09 Sep
Posted by Rob Kalajian as Other
Already way above its funding goal, Thornwatch: Eyrewood Adventures, bridges the gap between narrative RPGs and board games. The game was originally envisioned by Penny Arcade’s Mike Krahulik and Jerry Holkins and is co-designed with Lone Shark’s Mike Selinker, Chad Brown, and Rodney Thompson. In the game players take on the roles of the Protectors of the Eyrewood, the Thornwatch, playing through a sort of choose-your-own adventure run by the a player designated as the Judge.
The game looks breathtaking, and you can even get a quick taste of it with a free print-and-play.
A pledge of $78 gets you a copy of the game, with all sorts of amazing things available at higher tiers. The stretch goals, most of which have already been met, provide you with additional characters, stories, and even a comic.
Simple but highly appropriate for its straightforward educational purpose, Chemical Spill is a card game meant for high school students. Players draft a hand of element cards then assemble them in to molecules, along the way learning about covalent bonds, Lewis dot structures, and electron sub-shell configurations.
Based on Jules Verne’s Twenty Thousand Leagues Under the Sea, Victory Point Games’ Nemo’s War is a solitaire adventure board game where the player, as Captain Nemo, pilots the Nautilus about the oceans’ depths. Exploration, scientific discovery, war, and anti-imperialism are the priorities from which the player may choose, and against which actions such as refitting the submarine, inciting local uprisings, and attacking surface ships are judged for victory points.
Empires: Galactic Rebellion from Eagle-Gryphon Games treats players to an epic-scale game set in conflict among the stars. A follow-up to Glen Drover’s Age of Empires, Galactic Rebellion incorporates development on economic, political, military, and technological fronts, as well as worker placement, in to gameplay. As a new feature, those workers are differentiated between rebels, scientists, troopers, smugglers, and diplomats, each of which is represented by a different miniature figure.
Calling it a “skill-building game”, Lone Shark’s The Ninth World is an adventure card game based on the Numenera RPG. Each player’s hand of cards represents their current set of skills. As better skills are developed, new cards replace old ones. Players then use the cards in bidding against each other to explore, collect relics, complete quests, and further improve their skills.
In CitiesUP, building is just the first step. Every structure, whether residential, commercial, or industrial, must be supplied with water and electricity. In return for that support, players are able to collect taxes for victory points. Field cards represent special events, including some natural disasters. And building out the city is market with vertical wooden cubes, so you get the image of a growing downtown as game progresses.

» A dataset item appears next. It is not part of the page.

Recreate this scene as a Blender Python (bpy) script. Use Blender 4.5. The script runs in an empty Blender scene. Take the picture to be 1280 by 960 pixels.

The Cthulhu-head dice tower looks amazing but I won’t be held responsible for what happens should you actually bring it to the table or, worse yet, feed it dice.
Lone Shark’s The Apocrypha Adventure Card Game has a modern horror theme but is built off the system that Mike Selinker developed for the Pathfinder Adventure Card Game. Also differentiating it from its predecessor is character development. Rather than with check-boxes, players add cards to their character decks as they reveal their character’s repressed memories.
Requiem Vampire Knight is a game for which I published a detailed preview when it originally sought funding on Indiegogo 2 years ago. Now on Kickstarter, the game I’m told plays pretty much the same, though with a thoroughly-edited rule book and an upgrade to plastic miniatures. As a I said then, the game does have some interesting mechanics but it’s the dark theme and artwork that’s particularly striking.
On a lighter, cuter note there’s JunKing, a card game about scavenger imps who hoard garbage. Pulling the “Crown” from the junkpile (a.k.a., the draw pile) ends the game and is a major point boost, but holding the “Perfectly Good Sandwich” (“Someone threw this away?”) is a strong consolation prize.
BattleBards is a background-audio system for tabletop games. Audio tracks and a soundboard from the same company already exist for PC and MAC. This project is for creating a web-based soundboard, producing additional audio, and recording a series of voice-overs covering standard fantasy adventure encounters (such as the barmaid in the tavern that the PCs always visit).
From the creators of Driking Quest comes Haiku Warrior, a card-based roleplaying game told via haiku. “Fight monsters, find souls, eat fruit.” I think maybe they played with their first product a little too much.